EXERCISE AIM
Print all of the data exactly.

DATASET EXCERPT
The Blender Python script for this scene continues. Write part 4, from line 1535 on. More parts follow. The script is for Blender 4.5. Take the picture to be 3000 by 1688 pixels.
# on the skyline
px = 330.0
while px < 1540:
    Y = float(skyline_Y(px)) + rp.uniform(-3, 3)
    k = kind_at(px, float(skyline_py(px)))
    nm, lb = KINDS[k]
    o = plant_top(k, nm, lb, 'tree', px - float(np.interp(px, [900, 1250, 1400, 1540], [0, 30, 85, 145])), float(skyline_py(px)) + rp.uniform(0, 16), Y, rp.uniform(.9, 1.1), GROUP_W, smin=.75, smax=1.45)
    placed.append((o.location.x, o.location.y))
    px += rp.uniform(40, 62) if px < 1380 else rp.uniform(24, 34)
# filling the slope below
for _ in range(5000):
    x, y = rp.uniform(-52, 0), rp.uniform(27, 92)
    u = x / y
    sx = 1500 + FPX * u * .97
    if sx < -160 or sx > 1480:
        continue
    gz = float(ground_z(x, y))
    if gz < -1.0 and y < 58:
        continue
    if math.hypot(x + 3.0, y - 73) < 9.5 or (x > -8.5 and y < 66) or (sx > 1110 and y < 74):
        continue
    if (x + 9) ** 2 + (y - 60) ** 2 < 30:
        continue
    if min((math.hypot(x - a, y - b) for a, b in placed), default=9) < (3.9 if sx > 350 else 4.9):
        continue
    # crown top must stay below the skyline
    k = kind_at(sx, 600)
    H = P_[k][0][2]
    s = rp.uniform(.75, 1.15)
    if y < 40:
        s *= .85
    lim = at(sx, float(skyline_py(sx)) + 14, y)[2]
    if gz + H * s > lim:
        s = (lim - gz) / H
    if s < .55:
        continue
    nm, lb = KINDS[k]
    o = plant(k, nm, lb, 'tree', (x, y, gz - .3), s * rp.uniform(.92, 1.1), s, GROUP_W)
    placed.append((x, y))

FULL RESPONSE
The Blender Python script for this scene continues. Write part 4, from line 1535 on. More parts follow. The script is for Blender 4.5. Take the picture to be 3000 by 1688 pixels.
# on the skyline
px = 330.0
while px < 1540:
    Y = float(skyline_Y(px)) + rp.uniform(-3, 3)
    k = kind_at(px, float(skyline_py(px)))
    nm, lb = KINDS[k]
    o = plant_top(k, nm, lb, 'tree', px - float(np.interp(px, [900, 1250, 1400, 1540], [0, 30, 85, 145])), float(skyline_py(px)) + rp.uniform(0, 16), Y, rp.uniform(.9, 1.1), GROUP_W, smin=.75, smax=1.45)
    placed.append((o.location.x, o.location.y))
    px += rp.uniform(40, 62) if px < 1380 else rp.uniform(24, 34)
# filling the slope below
for _ in range(5000):
    x, y = rp.uniform(-52, 0), rp.uniform(27, 92)
    u = x / y
    sx = 1500 + FPX * u * .97
    if sx < -160 or sx > 1480:
        continue
    gz = float(ground_z(x, y))
    if gz < -1.0 and y < 58:
        continue
    if math.hypot(x + 3.0, y - 73) < 9.5 or (x > -8.5 and y < 66) or (sx > 1110 and y < 74):
        continue
    if (x + 9) ** 2 + (y - 60) ** 2 < 30:
        continue
    if min((math.hypot(x - a, y - b) for a, b in placed), default=9) < (3.9 if sx > 350 else 4.9):
        continue
    # crown top must stay below the skyline
    k = kind_at(sx, 600)
    H = P_[k][0][2]
    s = rp.uniform(.75, 1.15)
    if y < 40:
        s *= .85
    lim = at(sx, float(skyline_py(sx)) + 14, y)[2]
    if gz + H * s > lim:
        s = (lim - gz) / H
    if s < .55:
        continue
    nm, lb = KINDS[k]
    o = plant(k, nm, lb, 'tree', (x, y, gz - .3), s * rp.uniform(.92, 1.1), s, GROUP_W)
    placed.append((x, y))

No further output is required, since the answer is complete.